Overall Aramis scored 158 points, so he must have scored 158 – (39 + 46) = 73 points in Paper 1.
But in Paper 1 Aramis is in 12th place with 73 points and Athos is in 13th place with 50 points, so of the remaining pupils 11 scored more than 73 points and 7 scored less than 50 points.

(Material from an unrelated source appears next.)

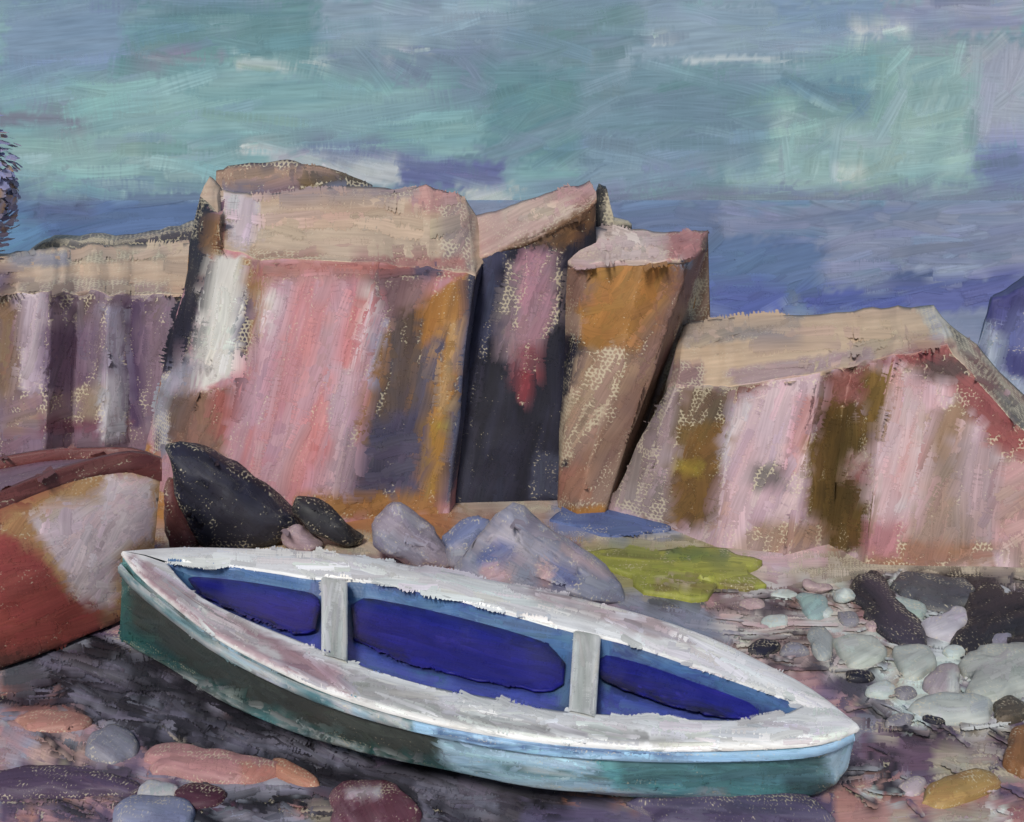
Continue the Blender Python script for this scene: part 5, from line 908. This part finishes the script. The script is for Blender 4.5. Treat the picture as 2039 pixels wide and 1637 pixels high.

Porthos was 6th with 95 points, so the first 5 places must be 100, 99, 98, 97, 96, leaving 5 pupils (7th to 11th places) who must have scores between 94 and 74.
Now if we consider d’Artagnan, we are told he scored either 2 more (or 2 less) than Porthos in Paper 2. If we didn’t have the bracketed text we would know d’Artagnan scored 45 points in Paper 2, and between 32 and 49 (but not 39) points in Paper 3. Since his total score is 151 we can determine possible scores for Paper 1 given a value for Paper 3, and eliminate possibilities that give a scores for Paper 1 between 50 and 73. That leaves only one possibility:
Paper 1 = 74; Paper 2 = 45; Paper 3 = 32.
But with the text in brackets there is also the possibility that d’Artagnan scored 2 points less than Porthos in Paper 2, i.e. he scored 41 points.
I wrote as set of constraints in MiniZinc to attack this possibility, and it determines that the constraints are not satisfiable in 383ms.
So, if there is a solution to the problem the scores for d’Artagnan must be those given above.
Solution: d’Artagnan scored 74 in Paper 1.
If we change line 57 to look for solutions where d’Artagnan scores 2 more than Porthos in Paper 2 (i.e. d’Artagnan scores 45), then Minizinc finds an example solution in 153ms (using mzn-g12lazy).
If we pass the -a argument to mzn-g12lazy, we see that there are many possible solutions. I got to over 2.4 million before the MiniZinc process consumed all the memory on my machine and slowed to a crawl.